### [OBJECTIVE]
Set the lines down again exactly, first line through the line that contains "COL = sc.collection", with no pictures.

# # # #

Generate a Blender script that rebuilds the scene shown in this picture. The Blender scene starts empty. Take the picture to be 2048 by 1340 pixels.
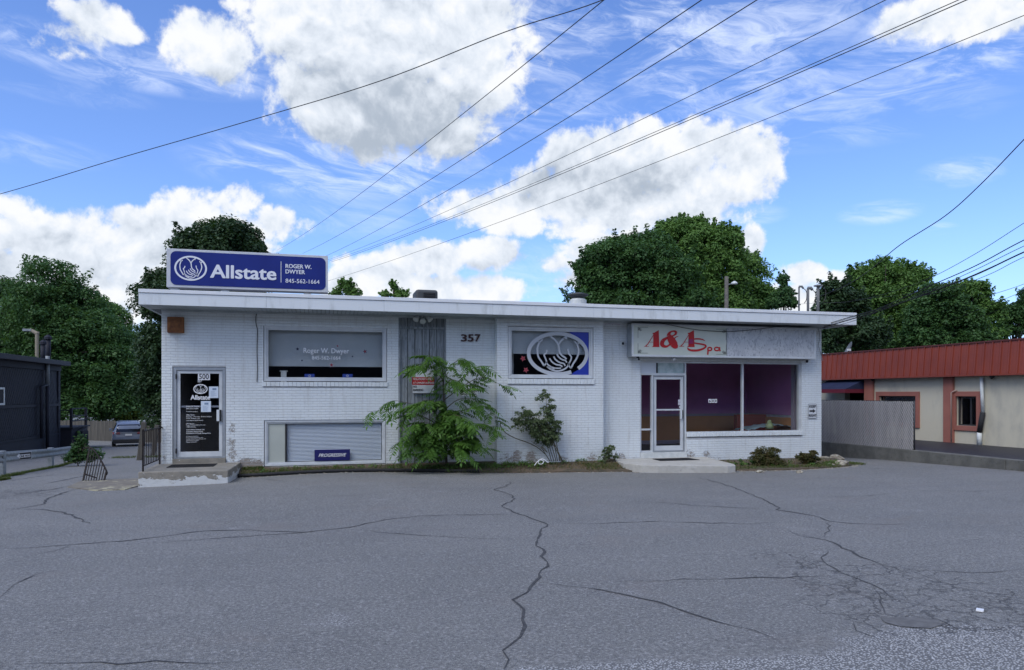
import bpy, bmesh, math, random
import numpy as np
from mathutils import Vector, Matrix, Euler
R = math.radians
random.seed(7); rng = np.random.default_rng(7)
sc = bpy.context.scene
COL = sc.collection

# ------------------------------------------------------------------ camera
F = 1450.0; TH = math.atan(F/5476.0); HZ = 787.0; EYE = 1.7
CX, CY = -19.75*math.sin(TH), -19.75*math.cos(TH)
S, C_ = math.sin(TH), math.cos(TH)
cd = bpy.data.cameras.new('camera'); cam = bpy.data.objects.new('camera', cd); COL.objects.link(cam)
cam.location = (CX, CY, EYE); cam.rotation_euler = (R(90), 0, -TH)
cd.sensor_fit = 'HORIZONTAL'; cd.sensor_width = 36; cd.lens = F/2048*36
cd.shift_y = (HZ-670)/2048; cd.clip_end = 2000; cd.clip_start = .1
sc.camera = cam

# ------------------------------------------------------------------ node expression helper
class NT:
    def __init__(s, tree): s.t = tree; s.n = tree.nodes; s.l = tree.links
    def node(s, typ, ins=None, **kw):
        nd = s.n.new(typ)
        for k, v in kw.items(): setattr(nd, k, v)
        if ins:
            for k, v in ins.items(): s.put(nd.inputs[k], v)
        return nd
    def put(s, inp, v):
        if isinstance(v, V): s.l.new(v.s, inp)
        elif hasattr(v, 'is_output'): s.l.new(v, inp)
        else:
            if isinstance(v, (tuple, list)) and len(v) == 3 and inp.type == 'RGBA': v = (*v, 1)
            inp.default_value = v
    def math(s, op, *a, clamp=False):
        nd = s.n.new('ShaderNodeMath'); nd.operation = op; nd.use_clamp = clamp
        for i, x in enumerate(a): s.put(nd.inputs[i], x)
        return V(s, nd.outputs[0])
    def noise(s, vec, scale, detail=4, rough=.5, dist=0, lac=2.0, out='Fac'):
        nd = s.n.new('ShaderNodeTexNoise'); s.put(nd.inputs['Vector'], vec)
        nd.inputs['Scale'].default_value = scale; nd.inputs['Detail'].default_value = detail
        nd.inputs['Roughness'].default_value = rough; nd.inputs['Distortion'].default_value = dist
        nd.inputs['Lacunarity'].default_value = lac
        return V(s, nd.outputs[out])
    def voro(s, vec, scale, feature='F1', rnd=1.0, out='Distance'):
        nd = s.n.new('ShaderNodeTexVoronoi'); nd.feature = feature; s.put(nd.inputs['Vector'], vec)
        nd.inputs['Scale'].default_value = scale; nd.inputs['Randomness'].default_value = rnd
        return V(s, nd.outputs[out])
    def step(s, v, a, b, lo=0., hi=1.):
        nd = s.n.new('ShaderNodeMapRange'); nd.interpolation_type = 'SMOOTHSTEP'
        s.put(nd.inputs[0], v); nd.inputs[1].default_value = a; nd.inputs[2].default_value = b
        nd.inputs[3].default_value = lo; nd.inputs[4].default_value = hi
        return V(s, nd.outputs[0])
    def mix(s, f, a, b, blend='MIX'):
        nd = s.n.new('ShaderNodeMix'); nd.data_type = 'RGBA'; nd.blend_type = blend
        s.put(nd.inputs['Factor'], f) ; s.put(nd.inputs['A'] if False else nd.inputs[6], a); s.put(nd.inputs[7], b)
        return V(s, nd.outputs[2])
    def vmul(s, vec, k):
        nd = s.n.new('ShaderNodeVectorMath'); nd.operation = 'MULTIPLY'; s.put(nd.inputs[0], vec)
        nd.inputs[1].default_value = k if isinstance(k, tuple) else (k, k, k); return V(s, nd.outputs[0])
    def vadd(s, vec, k):
        nd = s.n.new('ShaderNodeVectorMath'); nd.operation = 'ADD'; s.put(nd.inputs[0], vec); s.put(nd.inputs[1], k)
        return V(s, nd.outputs[0])
    def sep(s, vec):
        nd = s.n.new('ShaderNodeSeparateXYZ'); s.put(nd.inputs[0], vec); return [V(s, o) for o in nd.outputs]
    def comb(s, x, y, z):
        nd = s.n.new('ShaderNodeCombineXYZ')
        for i, v in enumerate((x, y, z)): s.put(nd.inputs[i], v)
        return V(s, nd.outputs[0])
class V:
    def __init__(s, nt, sock): s.nt = nt; s.s = sock
    def __add__(s, o): return s.nt.math('ADD', s, o)
    __radd__ = __add__
    def __sub__(s, o): return s.nt.math('SUBTRACT', s, o)
    def __rsub__(s, o): return s.nt.math('SUBTRACT', o, s)
    def __mul__(s, o): return s.nt.math('MULTIPLY', s, o)
    __rmul__ = __mul__
    def __truediv__(s, o): return s.nt.math('DIVIDE', s, o)
    def max(s, o): return s.nt.math('MAXIMUM', s, o)
    def min(s, o): return s.nt.math('MINIMUM', s, o)
    def clamp(s): return s.nt.math('ADD', s, 0.0, clamp=True)

# ------------------------------------------------------------------ sky
SUN_EL, SUN_ROT = R(50), R(230)      # azimuth measured clockwise from +Y
w = bpy.data.worlds.new('World'); sc.world = w; w.use_nodes = True
w.node_tree.nodes.clear(); nt = NT(w.node_tree)
skyn = nt.node('ShaderNodeTexSky', sky_type='NISHITA', sun_disc=False, sun_elevation=SUN_EL, sun_rotation=SUN_ROT,
               air_density=1.0, dust_density=.6, ozone_density=1.4)
gv = V(nt, nt.node('ShaderNodeTexCoord').outputs['Generated'])
dx, dy, dz = nt.sep(gv)
A_ = nt.math('ARCTAN2', dx, dy)*57.2958
E_ = nt.math('ARCSINE', dz)*57.2958
def azel(px, py):
    u, v = (px-1024)/F, (HZ-py)/F
    x, y = S+u*C_, C_-u*S
    return math.degrees(math.atan2(x, y)), math.degrees(math.atan2(v, math.hypot(x, y)))
# cumulus masses: centre x, y and half sizes, in degrees derived from where they stand in the sky
BLOBS = [(640,60,135,95),(840,50,210,110),(760,180,230,110),(900,150,120,110),(800,235,200,75),(640,170,110,85),
         (400,85,55,40),(460,110,60,45),(500,140,50,25),
         (200,45,55,26),(240,62,36,18),(165,80,44,20),(150,105,50,16),
         (1230,330,150,60),(1330,330,150,75),(1480,320,70,52),(1150,380,150,52),(1020,420,140,42),(1280,395,210,62),(1430,370,110,45),
         (1290,275,55,35),(1390,300,60,35),(1150,450,60,25),
         (370,415,50,32),(430,410,55,28),(485,395,35,25),(270,440,70,25),(555,450,55,33),
         (10,420,40,30),(60,475,90,40),(170,500,130,55),(300,480,130,50),(100,560,220,60),(420,470,120,40),(240,610,60,35),(0,520,60,50),
         (760,545,90,38),(850,520,90,36),(960,510,80,34),(900,575,160,30),(1000,580,80,26),(700,570,70,30),
         (1120,530,45,20),(1210,500,80,30),(1180,560,80,25),
         (1600,548,38,18),(1690,556,30,14),(1505,485,20,26),(1580,600,60,30),(1640,620,60,30),
         (1890,30,90,38),(1960,20,90,42)]
AE = nt.comb(A_, E_, 0.0)
def ell2(px, py, rx, ry):
    # squared elliptical distance from a cloud centre, in units of its half sizes
    a0, e0 = azel(px, py); sx, sy = 25.0/rx, 25.0/ry
    m = nt.n.new('ShaderNodeVectorMath'); m.operation = 'MULTIPLY_ADD'; nt.put(m.inputs[0], AE)
    m.inputs[1].default_value = (sx, sy, 0); m.inputs[2].default_value = (-a0*sx, -e0*sy, 0)
    d = nt.n.new('ShaderNodeVectorMath'); d.operation = 'DOT_PRODUCT'; nt.l.new(m.outputs[0], d.inputs[0]); nt.l.new(m.outputs[0], d.inputs[1])
    return V(nt, d.outputs['Value'])
D2 = None
for (bx, by, rx, ry) in BLOBS:
    q = ell2(bx, by, rx*1.16, ry*1.16)
    if rx < 65: q = nt.math('MULTIPLY_ADD', q, .62, .38)
    D2 = q if D2 is None else nt.math('SMOOTH_MIN', D2, q, .25)
B = (1.0 - D2).max(-1.3)
# cumulus elsewhere round the sky, outside the picture's span
away = nt.step(nt.math('ABSOLUTE', A_-14.8), 44, 60)
far = nt.noise(gv, 2.6, 2, .5)
B = B.max(((far-.49)*7.0)*away - (1.0-away)*3.0)
wn = nt.noise(gv, 7, 3, .55, out='Color')
warp = nt.vadd(gv, nt.vmul(nt.vadd(wn, (-.5,-.5,-.5)), .045))
n1 = nt.noise(warp, 12, 8, .60)
n1b = nt.noise(nt.vadd(warp, (-.003,-.004,.016)), 12, 5, .56)
vor = nt.voro(warp, 26)
vor2 = nt.voro(warp, 62)
nf = nt.noise(warp, 48, 5, .62)
dens_f = B*1.85 + (n1-.5)*4.3 + (nf-.5)*1.5 - (vor-.4)*.7 - (vor2-.4)*.35
dens = nt.step(dens_f, -.25, .85)
edge = nt.step(dens_f, .3, 2.2)
relief = (n1-n1b)*1.9
lit = .67 + relief*1.7 - edge*.05 - (vor-.35)*.15 - (vor2-.35)*.09
def hole(px, py, rx, ry, k):
    return nt.step(ell2(px, py, rx, ry), 1.15, .1)*k
for h in [(770,240,265,105,.62),(620,150,110,80,.10),(760,100,60,50,.10),(900,330,220,60,.2),(1160,375,240,60,.30),(1330,415,230,50,.30),(150,520,270,45,.20),(60,590,200,40,.15),(330,470,120,35,.20),(900,545,160,25,.2),(430,160,60,30,.3),(1200,560,90,30,.2)]:
    lit = lit - hole(*h)
cumc = nt.mix(nt.step(lit, -.30, .60), (.29,.335,.40), (.53,.57,.63))
cumc = nt.mix(nt.step(lit, .42, .88), cumc, (.63,.64,.655))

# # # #

### [WRITTEN REPLY]
Generate a Blender script that rebuilds the scene shown in this picture. The Blender scene starts empty. Take the picture to be 2048 by 1340 pixels.
import bpy, bmesh, math, random
import numpy as np
from mathutils import Vector, Matrix, Euler
R = math.radians
random.seed(7); rng = np.random.default_rng(7)
sc = bpy.context.scene
COL = sc.collection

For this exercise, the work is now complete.